## TASK PROMPT
Give back exactly the lines from the beginning of the listing below to the line holding "col = sc.collection", both ends included; the pictures stay out.

## SUPPLIED MATERIAL
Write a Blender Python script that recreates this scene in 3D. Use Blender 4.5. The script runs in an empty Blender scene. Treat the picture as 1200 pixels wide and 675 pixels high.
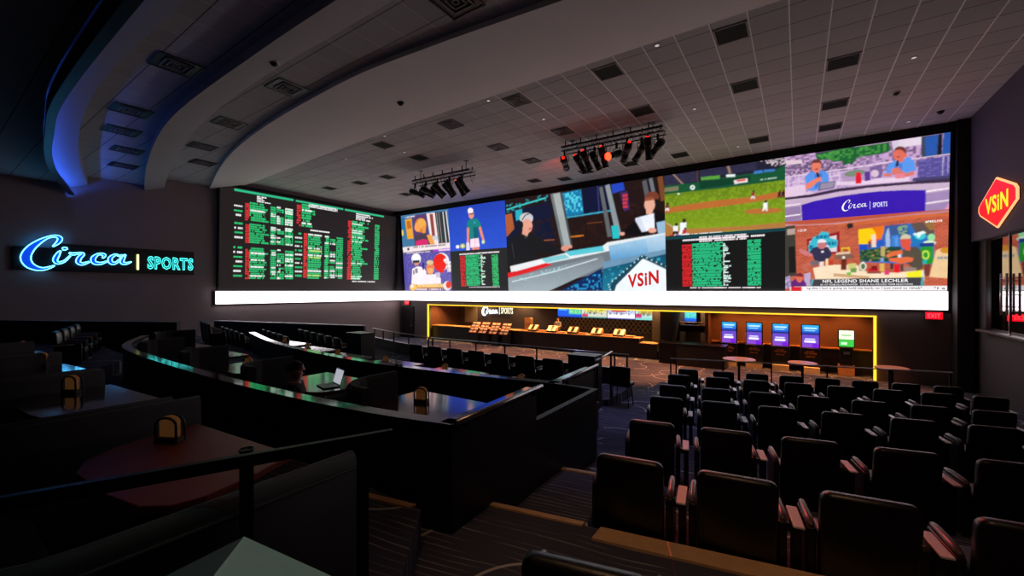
import bpy, bmesh, math, random
import numpy as np
from mathutils import Matrix, Vector
random.seed(7)
PI = math.pi
E = 3.94                       # eye height above the lower floor
sc = bpy.context.scene
col = sc.collection

# ------------------------------------------------------------------ materials
def lin(c):
    return tuple(((v/255)/12.92 if v/255 <= .04045 else ((v/255+.055)/1.055)**2.4) for v in c)
MATS = {}
def mat(name, rgb, rough=.6, metal=0., spec=.5, var=.12, scale=6., bump=0., coat=0., emit=0., ecol=None):
    if name in MATS: return MATS[name]
    m = bpy.data.materials.new(name); m.use_nodes = True
    nt = m.node_tree; b = nt.nodes['Principled BSDF']
    c = lin(rgb)
    tc = nt.nodes.new('ShaderNodeTexCoord'); nz = nt.nodes.new('ShaderNodeTexNoise')
    nz.inputs['Scale'].default_value = scale; nz.inputs['Detail'].default_value = 3
    nt.links.new(tc.outputs['Object'], nz.inputs['Vector'])
    mx = nt.nodes.new('ShaderNodeMix'); mx.data_type = 'RGBA'
    mx.inputs[6].default_value = (*[v*(1-var) for v in c], 1); mx.inputs[7].default_value = (*[min(1, v*(1+var)) for v in c], 1)
    nt.links.new(nz.outputs['Fac'], mx.inputs[0]); nt.links.new(mx.outputs[2], b.inputs['Base Color'])
    b.inputs['Roughness'].default_value = rough; b.inputs['Metallic'].default_value = metal
    b.inputs['Specular IOR Level'].default_value = spec
    if coat: b.inputs['Coat Weight'].default_value = coat; b.inputs['Coat Roughness'].default_value = .08
    if bump:
        bp = nt.nodes.new('ShaderNodeBump'); bp.inputs['Strength'].default_value = bump; bp.inputs['Distance'].default_value = .02
        nt.links.new(nz.outputs['Fac'], bp.inputs['Height']); nt.links.new(bp.outputs['Normal'], b.inputs['Normal'])
    if emit:
        b.inputs['Emission Color'].default_value = (*lin(ecol or rgb), 1); b.inputs['Emission Strength'].default_value = emit
    MATS[name] = m
    return m
def screen_mat(name, strength):
    m = bpy.data.materials.new(name); m.use_nodes = True; nt = m.node_tree
    b = nt.nodes['Principled BSDF']; b.inputs['Base Color'].default_value = (.004, .004, .004, 1); b.inputs['Roughness'].default_value = .5
    a = nt.nodes.new('ShaderNodeAttribute'); a.attribute_name = 'Col'
    nt.links.new(a.outputs['Color'], b.inputs['Emission Color']); b.inputs['Emission Strength'].default_value = strength
    MATS[name] = m
    return m
def math_node(nt, op, a, b=None, c=None):
    n = nt.nodes.new('ShaderNodeMath'); n.operation = op
    for i, v in enumerate((a, b, c)):
        if v is None: continue
        if isinstance(v, (int, float)): n.inputs[i].default_value = v
        else: nt.links.new(v, n.inputs[i])
    return n.outputs[0]
def tile_mat():
    m = bpy.data.materials.new('acoustic_tile'); m.use_nodes = True; nt = m.node_tree; b = nt.nodes['Principled BSDF']
    tc = nt.nodes.new('ShaderNodeTexCoord'); sp = nt.nodes.new('ShaderNodeSeparateXYZ'); nt.links.new(tc.outputs['Object'], sp.inputs[0])
    def line(sock, off, w):
        s = math_node(nt, 'ADD', sock, off); s = math_node(nt, 'DIVIDE', s, TILE)
        f = math_node(nt, 'FRACT', s); f = math_node(nt, 'SUBTRACT', f, .5); f = math_node(nt, 'ABSOLUTE', f)
        return math_node(nt, 'GREATER_THAN', f, .5-w)
    lx = line(sp.outputs[0], 100*TILE-TX, .012); ly = line(sp.outputs[1], 100*TILE-TY, .016)
    nz = nt.nodes.new('ShaderNodeTexNoise'); nz.inputs['Scale'].default_value = 40; nt.links.new(tc.outputs['Object'], nz.inputs['Vector'])
    # one value per tile
    fx = math_node(nt, 'FLOOR', math_node(nt, 'DIVIDE', math_node(nt, 'ADD', sp.outputs[0], 100*TILE-TX), TILE))
    fy = math_node(nt, 'FLOOR', math_node(nt, 'DIVIDE', math_node(nt, 'ADD', sp.outputs[1], 100*TILE-TY), TILE))
    cb = nt.nodes.new('ShaderNodeCombineXYZ'); nt.links.new(fx, cb.inputs[0]); nt.links.new(fy, cb.inputs[1])
    wn = nt.nodes.new('ShaderNodeTexWhiteNoise'); nt.links.new(cb.outputs[0], wn.inputs['Vector'])
    v = math_node(nt, 'MULTIPLY_ADD', wn.outputs['Value'], .07, .42); v = math_node(nt, 'MULTIPLY_ADD', nz.outputs['Fac'], .08, v)
    v = math_node(nt, 'MULTIPLY', v, math_node(nt, 'SUBTRACT', 1, math_node(nt, 'MULTIPLY', ly, .75)))
    v = math_node(nt, 'ADD', v, math_node(nt, 'MULTIPLY', lx, .22))
    c3 = nt.nodes.new('ShaderNodeCombineColor')
    for i in range(3): nt.links.new(v, c3.inputs[i])
    nt.links.new(c3.outputs[0], b.inputs['Base Color']); b.inputs['Roughness'].default_value = .9
    bp = nt.nodes.new('ShaderNodeBump'); bp.inputs['Strength'].default_value = .25; nt.links.new(nz.outputs['Fac'], bp.inputs['Height']); nt.links.new(bp.outputs['Normal'], b.inputs['Normal'])
    return m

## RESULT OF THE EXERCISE
Write a Blender Python script that recreates this scene in 3D. Use Blender 4.5. The script runs in an empty Blender scene. Treat the picture as 1200 pixels wide and 675 pixels high.
import bpy, bmesh, math, random
import numpy as np
from mathutils import Matrix, Vector
random.seed(7)
PI = math.pi
E = 3.94                       # eye height above the lower floor
sc = bpy.context.scene
col = sc.collection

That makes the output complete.